Taking all this together it remains by no means improbable that the STFC budget could be squeezed until the pips squeak in order to liberate funds to spend elsewhere within RCUK on things that look more likely to generate profits quickly. The nightmare scenario I mentioned a few days ago is still on the cards.

As we all know, STFC’s budget is dominated by large fixed items so its science programme is especially vulnerable. As the BBC puts it

So any cut in [STFC’s] budget will be greatly magnified and it is expected that it will have to withdraw from a major programme. Alternatively, it would have to cutback or close one of its research institutes.

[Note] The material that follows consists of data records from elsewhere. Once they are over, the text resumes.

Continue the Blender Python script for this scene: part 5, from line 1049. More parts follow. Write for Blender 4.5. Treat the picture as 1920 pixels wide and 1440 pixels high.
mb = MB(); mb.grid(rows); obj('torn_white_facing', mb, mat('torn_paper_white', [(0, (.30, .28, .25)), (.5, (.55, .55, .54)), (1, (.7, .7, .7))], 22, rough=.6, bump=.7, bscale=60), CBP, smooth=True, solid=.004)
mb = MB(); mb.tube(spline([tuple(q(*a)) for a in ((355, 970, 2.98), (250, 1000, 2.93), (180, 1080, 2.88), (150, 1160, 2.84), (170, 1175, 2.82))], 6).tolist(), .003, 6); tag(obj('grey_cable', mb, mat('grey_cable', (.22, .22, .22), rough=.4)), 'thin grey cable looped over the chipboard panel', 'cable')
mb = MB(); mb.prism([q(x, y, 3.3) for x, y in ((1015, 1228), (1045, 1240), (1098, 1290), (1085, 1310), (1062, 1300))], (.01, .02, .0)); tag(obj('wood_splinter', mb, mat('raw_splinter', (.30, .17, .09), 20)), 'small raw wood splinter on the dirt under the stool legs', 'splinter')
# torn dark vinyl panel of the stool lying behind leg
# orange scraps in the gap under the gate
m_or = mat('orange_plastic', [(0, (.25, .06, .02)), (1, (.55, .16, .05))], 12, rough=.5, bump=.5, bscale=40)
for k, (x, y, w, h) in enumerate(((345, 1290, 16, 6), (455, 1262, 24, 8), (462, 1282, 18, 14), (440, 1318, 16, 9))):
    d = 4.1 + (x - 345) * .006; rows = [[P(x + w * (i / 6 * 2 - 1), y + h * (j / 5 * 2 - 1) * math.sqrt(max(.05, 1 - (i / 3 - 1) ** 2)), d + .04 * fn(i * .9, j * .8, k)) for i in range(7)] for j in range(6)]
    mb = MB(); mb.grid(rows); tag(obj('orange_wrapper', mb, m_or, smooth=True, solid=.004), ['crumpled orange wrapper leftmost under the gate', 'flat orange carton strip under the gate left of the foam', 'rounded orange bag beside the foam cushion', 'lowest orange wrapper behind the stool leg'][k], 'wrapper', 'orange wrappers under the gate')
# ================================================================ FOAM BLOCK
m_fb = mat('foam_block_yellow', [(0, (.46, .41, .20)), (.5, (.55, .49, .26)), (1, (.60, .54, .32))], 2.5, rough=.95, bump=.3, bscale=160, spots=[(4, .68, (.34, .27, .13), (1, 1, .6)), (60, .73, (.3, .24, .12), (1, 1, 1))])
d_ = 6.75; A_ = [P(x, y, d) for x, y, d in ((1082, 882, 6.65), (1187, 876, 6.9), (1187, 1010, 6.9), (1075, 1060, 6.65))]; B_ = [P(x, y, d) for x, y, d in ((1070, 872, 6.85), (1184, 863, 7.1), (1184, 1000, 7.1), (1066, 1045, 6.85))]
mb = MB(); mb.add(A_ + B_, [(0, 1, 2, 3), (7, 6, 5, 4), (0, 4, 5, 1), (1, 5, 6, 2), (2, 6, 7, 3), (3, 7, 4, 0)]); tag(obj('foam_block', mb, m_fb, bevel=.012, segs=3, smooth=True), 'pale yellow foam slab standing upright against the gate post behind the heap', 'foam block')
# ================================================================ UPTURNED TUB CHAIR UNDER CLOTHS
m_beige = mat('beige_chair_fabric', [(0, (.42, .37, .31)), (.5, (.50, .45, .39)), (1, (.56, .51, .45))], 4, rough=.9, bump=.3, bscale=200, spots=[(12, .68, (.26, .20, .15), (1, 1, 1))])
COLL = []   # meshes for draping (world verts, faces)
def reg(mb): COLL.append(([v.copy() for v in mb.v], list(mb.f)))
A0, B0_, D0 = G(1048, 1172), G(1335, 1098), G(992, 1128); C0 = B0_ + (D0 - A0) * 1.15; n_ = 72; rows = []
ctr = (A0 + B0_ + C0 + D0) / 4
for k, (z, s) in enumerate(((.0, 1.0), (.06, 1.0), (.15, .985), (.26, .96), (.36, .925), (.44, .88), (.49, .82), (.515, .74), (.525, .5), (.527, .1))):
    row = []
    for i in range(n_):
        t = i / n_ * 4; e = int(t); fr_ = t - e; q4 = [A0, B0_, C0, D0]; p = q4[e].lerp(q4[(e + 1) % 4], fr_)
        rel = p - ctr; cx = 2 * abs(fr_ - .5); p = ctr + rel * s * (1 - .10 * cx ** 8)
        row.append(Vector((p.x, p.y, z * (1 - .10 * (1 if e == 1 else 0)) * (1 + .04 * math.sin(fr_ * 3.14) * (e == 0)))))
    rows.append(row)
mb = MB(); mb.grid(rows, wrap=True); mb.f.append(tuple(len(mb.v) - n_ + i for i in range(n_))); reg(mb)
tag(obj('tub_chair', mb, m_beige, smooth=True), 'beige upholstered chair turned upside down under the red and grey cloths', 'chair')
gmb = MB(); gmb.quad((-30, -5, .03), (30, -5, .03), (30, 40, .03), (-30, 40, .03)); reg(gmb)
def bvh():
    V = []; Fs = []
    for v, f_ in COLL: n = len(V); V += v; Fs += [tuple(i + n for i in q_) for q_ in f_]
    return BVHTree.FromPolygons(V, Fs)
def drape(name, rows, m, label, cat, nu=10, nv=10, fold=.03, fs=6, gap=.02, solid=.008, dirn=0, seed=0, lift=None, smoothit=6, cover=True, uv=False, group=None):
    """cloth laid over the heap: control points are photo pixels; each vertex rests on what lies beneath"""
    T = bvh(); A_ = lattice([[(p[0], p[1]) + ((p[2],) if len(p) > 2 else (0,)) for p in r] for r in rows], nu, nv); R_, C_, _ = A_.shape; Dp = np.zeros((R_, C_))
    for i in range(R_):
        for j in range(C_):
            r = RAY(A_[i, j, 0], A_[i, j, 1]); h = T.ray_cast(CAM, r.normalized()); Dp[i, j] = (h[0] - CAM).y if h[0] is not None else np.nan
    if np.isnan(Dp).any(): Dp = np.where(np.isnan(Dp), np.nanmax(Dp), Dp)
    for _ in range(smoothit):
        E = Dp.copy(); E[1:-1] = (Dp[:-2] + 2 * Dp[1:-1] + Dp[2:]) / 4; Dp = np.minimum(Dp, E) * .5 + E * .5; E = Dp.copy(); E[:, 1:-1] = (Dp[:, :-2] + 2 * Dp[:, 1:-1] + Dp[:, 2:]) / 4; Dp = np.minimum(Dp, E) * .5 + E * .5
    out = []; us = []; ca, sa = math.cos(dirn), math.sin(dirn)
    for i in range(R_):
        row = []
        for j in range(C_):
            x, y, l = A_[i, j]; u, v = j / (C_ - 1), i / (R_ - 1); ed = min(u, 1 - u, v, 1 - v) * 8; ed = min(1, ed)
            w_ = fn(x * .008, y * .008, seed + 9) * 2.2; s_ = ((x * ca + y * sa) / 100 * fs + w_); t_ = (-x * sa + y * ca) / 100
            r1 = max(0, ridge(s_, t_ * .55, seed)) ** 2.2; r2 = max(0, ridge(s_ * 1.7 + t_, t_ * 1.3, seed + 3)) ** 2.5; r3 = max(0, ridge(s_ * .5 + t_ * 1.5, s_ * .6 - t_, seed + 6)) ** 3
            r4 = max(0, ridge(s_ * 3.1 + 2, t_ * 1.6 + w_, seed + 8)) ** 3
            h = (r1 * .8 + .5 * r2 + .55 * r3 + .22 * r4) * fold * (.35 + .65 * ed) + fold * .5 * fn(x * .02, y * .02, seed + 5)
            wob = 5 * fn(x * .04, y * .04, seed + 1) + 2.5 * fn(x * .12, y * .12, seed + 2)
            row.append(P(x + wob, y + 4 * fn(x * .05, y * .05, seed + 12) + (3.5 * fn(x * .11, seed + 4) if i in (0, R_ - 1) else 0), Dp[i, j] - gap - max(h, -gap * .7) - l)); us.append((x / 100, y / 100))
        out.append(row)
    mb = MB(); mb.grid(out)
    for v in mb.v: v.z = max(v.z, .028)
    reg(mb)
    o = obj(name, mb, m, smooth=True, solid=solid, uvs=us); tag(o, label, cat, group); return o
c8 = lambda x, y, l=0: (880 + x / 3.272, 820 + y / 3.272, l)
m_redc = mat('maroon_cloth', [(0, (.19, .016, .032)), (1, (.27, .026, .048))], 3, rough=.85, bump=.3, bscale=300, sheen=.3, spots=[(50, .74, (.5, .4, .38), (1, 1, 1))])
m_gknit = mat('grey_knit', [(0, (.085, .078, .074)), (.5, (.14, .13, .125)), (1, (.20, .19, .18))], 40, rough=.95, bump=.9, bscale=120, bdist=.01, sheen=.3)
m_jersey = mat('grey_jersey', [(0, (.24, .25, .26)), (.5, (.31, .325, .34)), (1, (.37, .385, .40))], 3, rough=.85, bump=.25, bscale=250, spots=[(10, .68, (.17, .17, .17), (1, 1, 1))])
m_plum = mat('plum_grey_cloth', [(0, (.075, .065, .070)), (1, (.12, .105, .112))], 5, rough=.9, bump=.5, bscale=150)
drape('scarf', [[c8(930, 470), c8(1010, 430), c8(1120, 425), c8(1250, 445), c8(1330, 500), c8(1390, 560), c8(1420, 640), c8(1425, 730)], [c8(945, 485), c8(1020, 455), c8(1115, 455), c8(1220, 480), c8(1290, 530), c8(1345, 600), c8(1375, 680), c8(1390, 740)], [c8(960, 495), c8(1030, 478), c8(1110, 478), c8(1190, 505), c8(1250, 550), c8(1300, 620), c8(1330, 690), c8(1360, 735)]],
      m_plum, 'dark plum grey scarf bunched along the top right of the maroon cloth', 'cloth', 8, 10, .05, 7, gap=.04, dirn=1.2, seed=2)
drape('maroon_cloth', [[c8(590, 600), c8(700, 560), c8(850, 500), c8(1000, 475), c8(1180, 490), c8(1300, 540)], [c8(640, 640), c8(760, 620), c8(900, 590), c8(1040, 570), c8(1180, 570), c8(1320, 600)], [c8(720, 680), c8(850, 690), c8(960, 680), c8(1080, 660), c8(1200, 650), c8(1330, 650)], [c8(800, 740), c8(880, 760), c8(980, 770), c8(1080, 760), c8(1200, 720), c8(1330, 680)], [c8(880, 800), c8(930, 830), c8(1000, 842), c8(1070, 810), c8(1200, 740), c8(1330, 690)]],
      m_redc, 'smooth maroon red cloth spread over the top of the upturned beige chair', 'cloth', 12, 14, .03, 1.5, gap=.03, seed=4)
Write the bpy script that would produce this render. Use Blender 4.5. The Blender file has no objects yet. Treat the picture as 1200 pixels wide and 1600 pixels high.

We could have to wait until December to find out the STFC budget, so the anxiety is by no means over. However, the ring-fencing of RCUK’s budget within BIS may bring that forward a bit as it would appear to suggest one level of negotations could be skipped. We might learn our fate sooner than we thought.

Overall, this is a good result in the circumstances. Although it’s a sad state of affairs when a >10% real terms cut is presented as a success, it’s far less bad than many of us had expected. But I think STFC science remains in grave danger. It’s not an escape, just a stay of execution.

But there is one important lesson to be learned from this. When the STFC crisis broke three years ago, reaction amongst scientists was muted. Fearful of rocking the boat, we sat on our hands as the crisis worsened. I hope that the success of the Science is Vital campaign has convinced you that keeping quiet and not making a fuss is exactly the wrong thing to do.

If only we’d been braver three years ago.